Make an exact copy of all the data.

## START Extracted material

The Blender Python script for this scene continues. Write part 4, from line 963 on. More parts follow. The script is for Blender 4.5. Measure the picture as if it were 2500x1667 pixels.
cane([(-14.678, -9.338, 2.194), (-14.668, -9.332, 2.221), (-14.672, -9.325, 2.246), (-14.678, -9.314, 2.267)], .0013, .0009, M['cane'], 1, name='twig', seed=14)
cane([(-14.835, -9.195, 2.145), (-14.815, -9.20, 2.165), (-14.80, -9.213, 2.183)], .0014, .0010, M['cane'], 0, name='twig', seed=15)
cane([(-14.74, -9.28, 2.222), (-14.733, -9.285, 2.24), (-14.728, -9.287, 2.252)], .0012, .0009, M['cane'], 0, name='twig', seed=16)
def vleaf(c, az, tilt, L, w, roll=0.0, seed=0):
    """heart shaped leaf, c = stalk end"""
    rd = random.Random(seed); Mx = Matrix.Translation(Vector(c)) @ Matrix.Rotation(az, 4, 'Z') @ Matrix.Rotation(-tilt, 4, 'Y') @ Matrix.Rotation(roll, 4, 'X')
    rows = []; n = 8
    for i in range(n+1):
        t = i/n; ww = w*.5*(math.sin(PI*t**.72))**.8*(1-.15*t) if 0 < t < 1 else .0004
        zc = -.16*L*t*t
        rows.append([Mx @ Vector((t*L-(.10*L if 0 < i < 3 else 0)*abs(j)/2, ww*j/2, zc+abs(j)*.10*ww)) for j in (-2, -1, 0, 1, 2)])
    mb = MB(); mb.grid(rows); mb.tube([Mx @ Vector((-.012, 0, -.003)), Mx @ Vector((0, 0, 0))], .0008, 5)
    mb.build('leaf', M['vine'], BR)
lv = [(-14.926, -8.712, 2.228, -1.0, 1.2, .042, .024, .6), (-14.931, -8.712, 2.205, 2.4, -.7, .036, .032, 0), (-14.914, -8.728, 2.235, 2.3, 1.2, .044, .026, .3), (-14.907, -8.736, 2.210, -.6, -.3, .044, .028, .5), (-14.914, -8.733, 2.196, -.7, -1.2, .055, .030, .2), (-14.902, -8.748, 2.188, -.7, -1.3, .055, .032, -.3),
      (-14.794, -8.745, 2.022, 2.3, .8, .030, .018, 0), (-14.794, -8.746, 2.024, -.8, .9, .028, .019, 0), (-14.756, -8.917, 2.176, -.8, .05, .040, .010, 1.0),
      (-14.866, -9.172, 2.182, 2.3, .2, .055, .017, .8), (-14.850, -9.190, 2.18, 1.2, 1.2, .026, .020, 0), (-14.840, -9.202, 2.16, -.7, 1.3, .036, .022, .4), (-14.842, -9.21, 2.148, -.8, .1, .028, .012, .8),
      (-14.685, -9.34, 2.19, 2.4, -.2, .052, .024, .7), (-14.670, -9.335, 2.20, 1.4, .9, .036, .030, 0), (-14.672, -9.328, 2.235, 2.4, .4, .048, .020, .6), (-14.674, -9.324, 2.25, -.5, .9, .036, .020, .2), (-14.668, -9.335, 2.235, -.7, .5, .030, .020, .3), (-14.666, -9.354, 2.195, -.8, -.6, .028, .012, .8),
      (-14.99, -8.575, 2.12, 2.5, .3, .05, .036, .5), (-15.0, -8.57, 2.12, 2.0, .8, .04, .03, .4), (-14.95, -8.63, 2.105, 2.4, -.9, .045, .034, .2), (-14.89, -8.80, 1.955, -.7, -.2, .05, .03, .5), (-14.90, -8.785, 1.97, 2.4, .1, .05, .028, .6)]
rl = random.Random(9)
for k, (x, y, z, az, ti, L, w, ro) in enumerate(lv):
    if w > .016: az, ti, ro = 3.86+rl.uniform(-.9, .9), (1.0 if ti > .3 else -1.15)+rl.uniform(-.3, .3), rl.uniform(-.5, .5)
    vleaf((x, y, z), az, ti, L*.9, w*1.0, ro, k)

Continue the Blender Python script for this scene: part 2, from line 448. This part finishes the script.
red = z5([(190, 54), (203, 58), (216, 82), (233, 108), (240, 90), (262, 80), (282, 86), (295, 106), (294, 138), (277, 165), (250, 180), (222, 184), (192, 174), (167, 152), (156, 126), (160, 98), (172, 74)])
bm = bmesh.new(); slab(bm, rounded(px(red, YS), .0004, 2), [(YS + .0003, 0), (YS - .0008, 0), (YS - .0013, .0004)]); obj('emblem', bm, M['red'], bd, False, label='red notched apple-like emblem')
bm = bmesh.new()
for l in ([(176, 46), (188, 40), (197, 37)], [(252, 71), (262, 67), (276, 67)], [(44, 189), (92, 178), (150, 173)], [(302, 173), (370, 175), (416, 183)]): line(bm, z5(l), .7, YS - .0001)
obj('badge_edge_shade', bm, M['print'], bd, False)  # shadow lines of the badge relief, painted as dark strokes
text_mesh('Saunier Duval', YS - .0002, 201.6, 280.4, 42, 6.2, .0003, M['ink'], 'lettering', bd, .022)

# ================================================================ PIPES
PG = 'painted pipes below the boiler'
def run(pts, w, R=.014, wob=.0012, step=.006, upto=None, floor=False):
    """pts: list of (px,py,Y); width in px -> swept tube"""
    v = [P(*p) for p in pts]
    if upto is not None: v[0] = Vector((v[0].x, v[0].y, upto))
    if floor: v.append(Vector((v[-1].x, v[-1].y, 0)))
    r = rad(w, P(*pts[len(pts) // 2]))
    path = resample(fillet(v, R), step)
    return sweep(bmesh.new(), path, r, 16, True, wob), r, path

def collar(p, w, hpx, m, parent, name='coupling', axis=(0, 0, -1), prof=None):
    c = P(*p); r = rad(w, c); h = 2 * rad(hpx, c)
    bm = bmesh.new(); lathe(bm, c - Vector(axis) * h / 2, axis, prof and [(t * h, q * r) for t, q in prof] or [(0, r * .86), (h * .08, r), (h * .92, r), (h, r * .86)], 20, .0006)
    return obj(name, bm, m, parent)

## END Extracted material

- _Written solution_
The Blender Python script for this scene continues. Write part 4, from line 963 on. More parts follow. The script is for Blender 4.5. Measure the picture as if it were 2500x1667 pixels.
cane([(-14.678, -9.338, 2.194), (-14.668, -9.332, 2.221), (-14.672, -9.325, 2.246), (-14.678, -9.314, 2.267)], .0013, .0009, M['cane'], 1, name='twig', seed=14)
cane([(-14.835, -9.195, 2.145), (-14.815, -9.20, 2.165), (-14.80, -9.213, 2.183)], .0014, .0010, M['cane'], 0, name='twig', seed=15)
cane([(-14.74, -9.28, 2.222), (-14.733, -9.285, 2.24), (-14.728, -9.287, 2.252)], .0012, .0009, M['cane'], 0, name='twig', seed=16)
def vleaf(c, az, tilt, L, w, roll=0.0, seed=0):
    """heart shaped leaf, c = stalk end"""
    rd = random.Random(seed); Mx = Matrix.Translation(Vector(c)) @ Matrix.Rotation(az, 4, 'Z') @ Matrix.Rotation(-tilt, 4, 'Y') @ Matrix.Rotation(roll, 4, 'X')
    rows = []; n = 8
    for i in range(n+1):
        t = i/n; ww = w*.5*(math.sin(PI*t**.72))**.8*(1-.15*t) if 0 < t < 1 else .0004
        zc = -.16*L*t*t
        rows.append([Mx @ Vector((t*L-(.10*L if 0 < i < 3 else 0)*abs(j)/2, ww*j/2, zc+abs(j)*.10*ww)) for j in (-2, -1, 0, 1, 2)])
    mb = MB(); mb.grid(rows); mb.tube([Mx @ Vector((-.012, 0, -.003)), Mx @ Vector((0, 0, 0))], .0008, 5)
    mb.build('leaf', M['vine'], BR)
lv = [(-14.926, -8.712, 2.228, -1.0, 1.2, .042, .024, .6), (-14.931, -8.712, 2.205, 2.4, -.7, .036, .032, 0), (-14.914, -8.728, 2.235, 2.3, 1.2, .044, .026, .3), (-14.907, -8.736, 2.210, -.6, -.3, .044, .028, .5), (-14.914, -8.733, 2.196, -.7, -1.2, .055, .030, .2), (-14.902, -8.748, 2.188, -.7, -1.3, .055, .032, -.3),
      (-14.794, -8.745, 2.022, 2.3, .8, .030, .018, 0), (-14.794, -8.746, 2.024, -.8, .9, .028, .019, 0), (-14.756, -8.917, 2.176, -.8, .05, .040, .010, 1.0),
      (-14.866, -9.172, 2.182, 2.3, .2, .055, .017, .8), (-14.850, -9.190, 2.18, 1.2, 1.2, .026, .020, 0), (-14.840, -9.202, 2.16, -.7, 1.3, .036, .022, .4), (-14.842, -9.21, 2.148, -.8, .1, .028, .012, .8),
      (-14.685, -9.34, 2.19, 2.4, -.2, .052, .024, .7), (-14.670, -9.335, 2.20, 1.4, .9, .036, .030, 0), (-14.672, -9.328, 2.235, 2.4, .4, .048, .020, .6), (-14.674, -9.324, 2.25, -.5, .9, .036, .020, .2), (-14.668, -9.335, 2.235, -.7, .5, .030, .020, .3), (-14.666, -9.354, 2.195, -.8, -.6, .028, .012, .8),
      (-14.99, -8.575, 2.12, 2.5, .3, .05, .036, .5), (-15.0, -8.57, 2.12, 2.0, .8, .04, .03, .4), (-14.95, -8.63, 2.105, 2.4, -.9, .045, .034, .2), (-14.89, -8.80, 1.955, -.7, -.2, .05, .03, .5), (-14.90, -8.785, 1.97, 2.4, .1, .05, .028, .6)]
rl = random.Random(9)
for k, (x, y, z, az, ti, L, w, ro) in enumerate(lv):
    if w > .016: az, ti, ro = 3.86+rl.uniform(-.9, .9), (1.0 if ti > .3 else -1.15)+rl.uniform(-.3, .3), rl.uniform(-.5, .5)
    vleaf((x, y, z), az, ti, L*.9, w*1.0, ro, k)

Continue the Blender Python script for this scene: part 2, from line 448. This part finishes the script.
red = z5([(190, 54), (203, 58), (216, 82), (233, 108), (240, 90), (262, 80), (282, 86), (295, 106), (294, 138), (277, 165), (250, 180), (222, 184), (192, 174), (167, 152), (156, 126), (160, 98), (172, 74)])
bm = bmesh.new(); slab(bm, rounded(px(red, YS), .0004, 2), [(YS + .0003, 0), (YS - .0008, 0), (YS - .0013, .0004)]); obj('emblem', bm, M['red'], bd, False, label='red notched apple-like emblem')
bm = bmesh.new()
for l in ([(176, 46), (188, 40), (197, 37)], [(252, 71), (262, 67), (276, 67)], [(44, 189), (92, 178), (150, 173)], [(302, 173), (370, 175), (416, 183)]): line(bm, z5(l), .7, YS - .0001)
obj('badge_edge_shade', bm, M['print'], bd, False)  # shadow lines of the badge relief, painted as dark strokes
text_mesh('Saunier Duval', YS - .0002, 201.6, 280.4, 42, 6.2, .0003, M['ink'], 'lettering', bd, .022)

# ================================================================ PIPES
PG = 'painted pipes below the boiler'
def run(pts, w, R=.014, wob=.0012, step=.006, upto=None, floor=False):
    """pts: list of (px,py,Y); width in px -> swept tube"""
    v = [P(*p) for p in pts]
    if upto is not None: v[0] = Vector((v[0].x, v[0].y, upto))
    if floor: v.append(Vector((v[-1].x, v[-1].y, 0)))
    r = rad(w, P(*pts[len(pts) // 2]))
    path = resample(fillet(v, R), step)
    return sweep(bmesh.new(), path, r, 16, True, wob), r, path

def collar(p, w, hpx, m, parent, name='coupling', axis=(0, 0, -1), prof=None):
    c = P(*p); r = rad(w, c); h = 2 * rad(hpx, c)
    bm = bmesh.new(); lathe(bm, c - Vector(axis) * h / 2, axis, prof and [(t * h, q * r) for t, q in prof] or [(0, r * .86), (h * .08, r), (h * .92, r), (h, r * .86)], 20, .0006)
    return obj(name, bm, m, parent)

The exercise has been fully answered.